The Ka band covers 17-30 GHz, but a new portion of spectrum is now being slated for use by 3GPP. According to the current standard scope, the downlink for the Ku band for GSO and non-GSO is 10.70-12.75 GHz for ITU Regions 1 and 3. Uplink will span either 12.75-13.25 GHz, or 13.75-14.5 GHz. With a drop in frequency from 10 GHz to 14.5 GHz, this is a totally new section of frequency between FR1 and FR2. On the downlink, this will range closer to 7 GHz. In ITU Region 2, the downlink is expected to span 10.70-12.70 GHz, while uplink will span 12.70-13.25 GHz and 13.75-14.5 GHz.

Frequency C bands are likely to be added in the Ku band for NR NTN. Satellite providers are pushing for these to optimise spectrum, although details such as carrier aggregation still need to be resolved. Release 19 will also include additional capacity enhancements, such as enabling multiplexing of multiple UE in a single subcarrier.

With this latest release, the 3GPP hopes to reduce NTN’s dependence on GNSS. Enhanced GNSS operation includes UE pre-compensation for uplink time and frequency synchronisation in case of GNSS availability decline. Additional support targets NTN discontinuous coverage for IoT NTN, making data gathering via these networks more resilient. 3GPP will continue to guide the progression of NR and IoT NTN, with the Technical Specification Group Service and System Aspects Studies for 3GPP Release 20 scheduled to be completed by June 2025.

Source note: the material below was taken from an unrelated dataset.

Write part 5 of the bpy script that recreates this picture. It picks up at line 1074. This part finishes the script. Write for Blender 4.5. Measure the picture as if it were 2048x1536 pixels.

As NTNs and their services increase, standards will continue to evolve to ensure their interoperability, compliance and performance. Though the use cases and features for those future standards are not set, 5G (and eventually 6G) NTN is clearly on the path of communications transformation. As communication providers incorporate NTNs, pushing beyond terrestrial-based infrastructure, they will enable immersive experiences such as the metaverse while transforming industries, from manufacturing to climate monitoring to healthcare. Expect the pathway to this technology future to be clearly laid out by standards bodies, providing use cases and capabilities that will transform lives worldwide.